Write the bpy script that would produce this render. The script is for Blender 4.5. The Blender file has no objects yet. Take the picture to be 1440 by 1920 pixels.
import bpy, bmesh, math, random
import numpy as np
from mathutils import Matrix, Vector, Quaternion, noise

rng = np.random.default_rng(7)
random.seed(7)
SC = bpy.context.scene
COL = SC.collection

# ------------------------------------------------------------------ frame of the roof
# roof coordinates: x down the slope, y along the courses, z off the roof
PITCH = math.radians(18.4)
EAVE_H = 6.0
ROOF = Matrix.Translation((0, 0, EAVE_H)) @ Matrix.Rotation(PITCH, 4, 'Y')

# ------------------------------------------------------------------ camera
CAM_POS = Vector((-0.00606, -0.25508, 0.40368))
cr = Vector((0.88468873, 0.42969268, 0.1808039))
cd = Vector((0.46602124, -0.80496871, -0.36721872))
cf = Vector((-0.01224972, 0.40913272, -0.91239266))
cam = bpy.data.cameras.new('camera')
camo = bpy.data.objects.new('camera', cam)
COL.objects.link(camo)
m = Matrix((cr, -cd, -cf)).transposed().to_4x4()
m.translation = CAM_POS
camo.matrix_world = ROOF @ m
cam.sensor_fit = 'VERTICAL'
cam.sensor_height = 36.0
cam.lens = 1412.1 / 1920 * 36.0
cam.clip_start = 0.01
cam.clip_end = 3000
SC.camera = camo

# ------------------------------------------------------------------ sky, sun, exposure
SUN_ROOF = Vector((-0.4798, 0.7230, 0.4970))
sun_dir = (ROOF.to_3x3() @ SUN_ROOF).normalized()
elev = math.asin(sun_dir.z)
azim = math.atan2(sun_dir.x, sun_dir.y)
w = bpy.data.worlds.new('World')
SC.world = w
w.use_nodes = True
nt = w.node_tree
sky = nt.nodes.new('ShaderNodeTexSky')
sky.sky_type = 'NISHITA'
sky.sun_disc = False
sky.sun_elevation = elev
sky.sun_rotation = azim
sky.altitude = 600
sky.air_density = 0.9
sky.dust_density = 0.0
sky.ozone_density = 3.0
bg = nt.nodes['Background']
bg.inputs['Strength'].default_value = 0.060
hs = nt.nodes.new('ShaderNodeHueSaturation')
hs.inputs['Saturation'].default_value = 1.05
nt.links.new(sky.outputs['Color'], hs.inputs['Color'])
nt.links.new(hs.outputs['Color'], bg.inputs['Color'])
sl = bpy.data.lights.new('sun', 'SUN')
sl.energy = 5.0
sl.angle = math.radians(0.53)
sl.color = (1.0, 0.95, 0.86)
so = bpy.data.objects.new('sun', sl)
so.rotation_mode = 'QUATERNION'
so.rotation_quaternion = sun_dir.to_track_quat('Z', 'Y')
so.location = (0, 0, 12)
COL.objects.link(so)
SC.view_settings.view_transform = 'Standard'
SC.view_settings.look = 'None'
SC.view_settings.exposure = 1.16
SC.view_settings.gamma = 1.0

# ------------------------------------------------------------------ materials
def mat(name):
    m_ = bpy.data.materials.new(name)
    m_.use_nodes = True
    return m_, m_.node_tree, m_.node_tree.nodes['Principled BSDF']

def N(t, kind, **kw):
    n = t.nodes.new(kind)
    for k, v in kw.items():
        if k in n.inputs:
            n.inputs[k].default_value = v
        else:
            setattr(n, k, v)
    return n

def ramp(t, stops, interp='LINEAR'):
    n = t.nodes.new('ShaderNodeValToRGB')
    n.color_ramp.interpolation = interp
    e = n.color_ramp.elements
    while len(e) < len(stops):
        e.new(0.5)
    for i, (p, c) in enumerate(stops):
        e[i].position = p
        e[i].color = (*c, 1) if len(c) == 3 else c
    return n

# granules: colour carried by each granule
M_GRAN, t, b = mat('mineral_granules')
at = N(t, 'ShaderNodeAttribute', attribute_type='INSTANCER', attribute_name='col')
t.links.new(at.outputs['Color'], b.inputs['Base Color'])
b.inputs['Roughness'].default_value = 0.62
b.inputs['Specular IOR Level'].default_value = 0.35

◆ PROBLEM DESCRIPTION
Pick out the lines that contain "objects" and copy them.

◆ CORRECT ANSWER
Write the bpy script that would produce this render. The script is for Blender 4.5. The Blender file has no objects yet. Take the picture to be 1440 by 1920 pixels.
camo = bpy.data.objects.new('camera', cam)
COL.objects.link(camo)
so = bpy.data.objects.new('sun', sl)
COL.objects.link(so)